-- start DATA SEGMENT --
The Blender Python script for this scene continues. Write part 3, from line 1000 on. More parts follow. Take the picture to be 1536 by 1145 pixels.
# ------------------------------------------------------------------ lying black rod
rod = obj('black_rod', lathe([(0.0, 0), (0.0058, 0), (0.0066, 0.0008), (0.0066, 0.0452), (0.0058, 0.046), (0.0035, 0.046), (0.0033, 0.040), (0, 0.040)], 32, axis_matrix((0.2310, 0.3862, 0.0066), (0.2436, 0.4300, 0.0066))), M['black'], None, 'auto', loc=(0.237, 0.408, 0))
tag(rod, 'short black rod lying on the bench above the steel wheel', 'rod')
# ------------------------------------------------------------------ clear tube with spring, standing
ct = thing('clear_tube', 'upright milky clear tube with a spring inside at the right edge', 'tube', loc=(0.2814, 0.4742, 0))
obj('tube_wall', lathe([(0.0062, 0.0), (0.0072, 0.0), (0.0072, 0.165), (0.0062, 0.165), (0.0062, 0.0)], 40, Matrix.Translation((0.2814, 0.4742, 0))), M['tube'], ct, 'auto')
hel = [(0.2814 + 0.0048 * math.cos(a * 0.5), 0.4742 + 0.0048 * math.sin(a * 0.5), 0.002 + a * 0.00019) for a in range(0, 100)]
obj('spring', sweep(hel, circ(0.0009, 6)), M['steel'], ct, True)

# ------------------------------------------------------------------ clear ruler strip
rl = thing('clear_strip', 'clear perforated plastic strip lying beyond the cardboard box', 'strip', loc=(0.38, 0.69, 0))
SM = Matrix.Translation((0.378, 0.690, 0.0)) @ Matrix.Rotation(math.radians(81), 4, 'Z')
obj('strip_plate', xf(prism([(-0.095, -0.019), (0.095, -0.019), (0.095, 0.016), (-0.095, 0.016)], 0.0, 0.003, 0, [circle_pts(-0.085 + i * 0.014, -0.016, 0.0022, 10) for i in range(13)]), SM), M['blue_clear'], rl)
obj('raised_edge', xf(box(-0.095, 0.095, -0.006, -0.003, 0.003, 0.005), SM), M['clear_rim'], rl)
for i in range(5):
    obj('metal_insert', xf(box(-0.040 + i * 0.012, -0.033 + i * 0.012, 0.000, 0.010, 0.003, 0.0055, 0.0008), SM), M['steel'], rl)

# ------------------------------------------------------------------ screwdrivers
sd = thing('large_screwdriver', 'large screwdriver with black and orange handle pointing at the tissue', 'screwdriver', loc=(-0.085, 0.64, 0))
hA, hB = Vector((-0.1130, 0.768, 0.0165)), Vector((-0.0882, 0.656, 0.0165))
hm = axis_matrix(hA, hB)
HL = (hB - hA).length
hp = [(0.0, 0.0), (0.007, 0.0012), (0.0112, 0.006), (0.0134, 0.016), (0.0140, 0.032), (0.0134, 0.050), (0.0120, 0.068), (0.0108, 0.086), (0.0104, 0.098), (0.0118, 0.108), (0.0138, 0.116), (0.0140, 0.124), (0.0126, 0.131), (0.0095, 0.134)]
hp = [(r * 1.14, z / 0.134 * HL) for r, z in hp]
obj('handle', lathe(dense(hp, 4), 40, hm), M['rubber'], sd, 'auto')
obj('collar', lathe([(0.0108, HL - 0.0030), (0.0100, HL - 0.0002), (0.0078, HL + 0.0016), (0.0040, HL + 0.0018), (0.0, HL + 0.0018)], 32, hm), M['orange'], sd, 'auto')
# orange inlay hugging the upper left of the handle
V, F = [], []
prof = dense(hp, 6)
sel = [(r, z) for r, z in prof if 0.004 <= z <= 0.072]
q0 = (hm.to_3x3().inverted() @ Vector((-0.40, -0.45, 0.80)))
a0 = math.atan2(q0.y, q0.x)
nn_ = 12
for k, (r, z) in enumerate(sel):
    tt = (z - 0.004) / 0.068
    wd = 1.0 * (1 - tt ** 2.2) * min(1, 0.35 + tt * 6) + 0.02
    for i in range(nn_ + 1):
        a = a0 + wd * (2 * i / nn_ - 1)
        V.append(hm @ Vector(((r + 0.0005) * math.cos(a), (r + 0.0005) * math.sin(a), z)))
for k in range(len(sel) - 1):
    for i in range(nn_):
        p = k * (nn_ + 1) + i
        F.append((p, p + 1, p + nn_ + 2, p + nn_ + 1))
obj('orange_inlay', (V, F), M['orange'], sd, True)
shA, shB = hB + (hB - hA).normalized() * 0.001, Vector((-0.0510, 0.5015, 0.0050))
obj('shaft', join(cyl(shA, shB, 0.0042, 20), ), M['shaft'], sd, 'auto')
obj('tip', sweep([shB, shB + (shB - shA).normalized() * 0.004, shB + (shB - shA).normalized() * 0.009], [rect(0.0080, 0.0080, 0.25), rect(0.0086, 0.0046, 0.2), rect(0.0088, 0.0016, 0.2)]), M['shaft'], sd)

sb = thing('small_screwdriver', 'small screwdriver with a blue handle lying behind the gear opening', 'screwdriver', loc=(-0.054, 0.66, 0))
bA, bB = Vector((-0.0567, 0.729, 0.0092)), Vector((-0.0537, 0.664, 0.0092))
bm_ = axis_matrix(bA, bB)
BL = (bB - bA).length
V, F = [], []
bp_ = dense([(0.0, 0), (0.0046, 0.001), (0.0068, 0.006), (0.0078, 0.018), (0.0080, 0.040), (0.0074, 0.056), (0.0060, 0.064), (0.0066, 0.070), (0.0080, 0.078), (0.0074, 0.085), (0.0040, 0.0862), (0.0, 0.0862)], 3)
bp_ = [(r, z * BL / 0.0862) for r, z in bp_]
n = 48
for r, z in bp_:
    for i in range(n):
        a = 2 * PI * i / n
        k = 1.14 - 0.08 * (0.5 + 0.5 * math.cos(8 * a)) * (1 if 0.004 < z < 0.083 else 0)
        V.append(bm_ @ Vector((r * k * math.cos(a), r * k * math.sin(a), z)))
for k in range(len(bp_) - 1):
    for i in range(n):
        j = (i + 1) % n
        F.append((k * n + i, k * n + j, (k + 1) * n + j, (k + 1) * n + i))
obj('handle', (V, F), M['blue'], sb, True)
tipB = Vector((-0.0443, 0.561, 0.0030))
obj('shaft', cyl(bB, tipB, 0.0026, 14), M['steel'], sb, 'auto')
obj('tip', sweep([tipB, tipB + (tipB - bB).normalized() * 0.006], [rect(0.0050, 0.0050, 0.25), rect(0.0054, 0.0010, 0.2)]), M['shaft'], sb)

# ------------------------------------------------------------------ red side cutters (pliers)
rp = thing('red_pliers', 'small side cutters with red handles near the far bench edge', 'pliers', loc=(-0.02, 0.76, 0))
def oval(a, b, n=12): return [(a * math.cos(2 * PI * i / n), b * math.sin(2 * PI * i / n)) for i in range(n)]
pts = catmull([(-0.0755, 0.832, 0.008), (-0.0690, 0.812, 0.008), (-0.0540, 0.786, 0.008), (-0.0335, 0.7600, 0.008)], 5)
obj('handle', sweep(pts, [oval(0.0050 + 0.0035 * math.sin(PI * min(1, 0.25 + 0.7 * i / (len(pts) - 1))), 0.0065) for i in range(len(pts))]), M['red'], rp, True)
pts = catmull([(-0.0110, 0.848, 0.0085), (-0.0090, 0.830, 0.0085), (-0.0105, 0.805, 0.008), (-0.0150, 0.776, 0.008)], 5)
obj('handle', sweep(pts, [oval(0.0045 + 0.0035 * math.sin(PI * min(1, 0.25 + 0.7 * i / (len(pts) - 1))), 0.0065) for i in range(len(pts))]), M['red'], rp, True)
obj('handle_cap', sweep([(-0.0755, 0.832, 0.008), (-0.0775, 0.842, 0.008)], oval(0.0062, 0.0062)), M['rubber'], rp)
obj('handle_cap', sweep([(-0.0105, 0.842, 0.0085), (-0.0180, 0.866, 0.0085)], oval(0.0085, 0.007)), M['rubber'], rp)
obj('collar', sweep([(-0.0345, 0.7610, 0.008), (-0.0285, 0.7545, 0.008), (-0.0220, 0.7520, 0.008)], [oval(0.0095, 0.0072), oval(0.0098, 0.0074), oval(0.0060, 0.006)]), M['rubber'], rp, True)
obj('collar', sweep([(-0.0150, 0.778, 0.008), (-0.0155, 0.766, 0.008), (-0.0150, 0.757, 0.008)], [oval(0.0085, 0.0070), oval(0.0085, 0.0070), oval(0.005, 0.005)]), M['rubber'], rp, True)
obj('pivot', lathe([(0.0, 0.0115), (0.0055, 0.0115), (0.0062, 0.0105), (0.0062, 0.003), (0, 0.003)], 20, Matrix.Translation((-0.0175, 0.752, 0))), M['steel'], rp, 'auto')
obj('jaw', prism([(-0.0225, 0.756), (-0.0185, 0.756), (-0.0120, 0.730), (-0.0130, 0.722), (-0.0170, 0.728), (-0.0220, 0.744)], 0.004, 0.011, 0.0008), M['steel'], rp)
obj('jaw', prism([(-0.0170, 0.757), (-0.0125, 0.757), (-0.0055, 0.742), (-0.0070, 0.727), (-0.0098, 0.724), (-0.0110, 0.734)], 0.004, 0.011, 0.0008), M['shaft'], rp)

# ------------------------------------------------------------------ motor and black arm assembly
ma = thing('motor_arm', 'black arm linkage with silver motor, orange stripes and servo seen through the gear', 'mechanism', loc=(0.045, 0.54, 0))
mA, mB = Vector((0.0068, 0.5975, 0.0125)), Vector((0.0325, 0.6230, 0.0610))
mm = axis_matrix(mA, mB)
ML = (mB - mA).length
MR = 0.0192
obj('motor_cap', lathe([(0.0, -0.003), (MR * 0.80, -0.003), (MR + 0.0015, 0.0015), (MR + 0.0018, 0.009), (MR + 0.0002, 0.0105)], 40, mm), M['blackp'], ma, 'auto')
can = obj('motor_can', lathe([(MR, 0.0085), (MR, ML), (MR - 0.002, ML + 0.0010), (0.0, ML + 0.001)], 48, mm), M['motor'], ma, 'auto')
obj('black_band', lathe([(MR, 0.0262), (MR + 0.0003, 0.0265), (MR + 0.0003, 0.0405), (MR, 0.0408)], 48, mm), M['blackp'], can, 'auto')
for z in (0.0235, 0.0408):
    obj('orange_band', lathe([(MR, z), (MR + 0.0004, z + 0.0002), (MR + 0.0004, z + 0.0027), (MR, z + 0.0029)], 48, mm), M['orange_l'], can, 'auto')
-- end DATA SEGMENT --
WHAT IS NEEDED:
Print, please, the lines above from the very first through the one that holds "obj('spring', sweep(hel, circ(0.0009, 6)), M['steel'], ct, True)", both included, word for word and with nothing else.

EXERCISE RESULT:
The Blender Python script for this scene continues. Write part 3, from line 1000 on. More parts follow. Take the picture to be 1536 by 1145 pixels.
# ------------------------------------------------------------------ lying black rod
rod = obj('black_rod', lathe([(0.0, 0), (0.0058, 0), (0.0066, 0.0008), (0.0066, 0.0452), (0.0058, 0.046), (0.0035, 0.046), (0.0033, 0.040), (0, 0.040)], 32, axis_matrix((0.2310, 0.3862, 0.0066), (0.2436, 0.4300, 0.0066))), M['black'], None, 'auto', loc=(0.237, 0.408, 0))
tag(rod, 'short black rod lying on the bench above the steel wheel', 'rod')
# ------------------------------------------------------------------ clear tube with spring, standing
ct = thing('clear_tube', 'upright milky clear tube with a spring inside at the right edge', 'tube', loc=(0.2814, 0.4742, 0))
obj('tube_wall', lathe([(0.0062, 0.0), (0.0072, 0.0), (0.0072, 0.165), (0.0062, 0.165), (0.0062, 0.0)], 40, Matrix.Translation((0.2814, 0.4742, 0))), M['tube'], ct, 'auto')
hel = [(0.2814 + 0.0048 * math.cos(a * 0.5), 0.4742 + 0.0048 * math.sin(a * 0.5), 0.002 + a * 0.00019) for a in range(0, 100)]
obj('spring', sweep(hel, circ(0.0009, 6)), M['steel'], ct, True)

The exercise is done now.